The problem wasn't effort - it was direction. The data showed three clear patterns that nobody had connected:
- They were posting for themselves, not their audience. Site updates got 100 views. Cable theft content got 10,000. The audience cared about problems they felt, not corporate announcements.
- Instagram needed interaction, not information. "Guess the car" polls hit 23% engagement. Polished product shots died. When Stories output dropped, overall performance tanked. When we brought them back, engagement recovered. The correlation was undeniable.
- LinkedIn wasn't a news feed - it was a human story platform. Posts about awards, accessibility, and values drove engagement rates into double digits (10-18% ER). Location launches got ignored.
Here's what I did:
- Killed traditional location update posts - turned them into travel journeys instead. The team wasn't happy. But those posts got reshared in Facebook groups, giving larger organic reach and actual community building.

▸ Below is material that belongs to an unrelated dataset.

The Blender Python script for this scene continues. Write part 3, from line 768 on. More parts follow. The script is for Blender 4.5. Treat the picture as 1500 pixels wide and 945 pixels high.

- Went transparent on problems customers felt. Cable cuts are a massive issue for charging operators and EV drivers. Instead of hiding it, we showed we were investigating, improving security, proving drivers could rely on InstaVolt. Cable theft became our most engaging content theme across multiple months.
- Made colourful cars the hero, not metal boxes. Rare, bright EVs outperformed charger shots every time. So we made the charger a location for the fancy car. User-generated content increased because people realised: "I can share my car, tag them, and they'll reshare it."
- Used paid to amplify proven organic winners. Winchester campaigns generated 2.2-3.2M monthly views. I didn't boost randomly - I amplified what the data proved worked.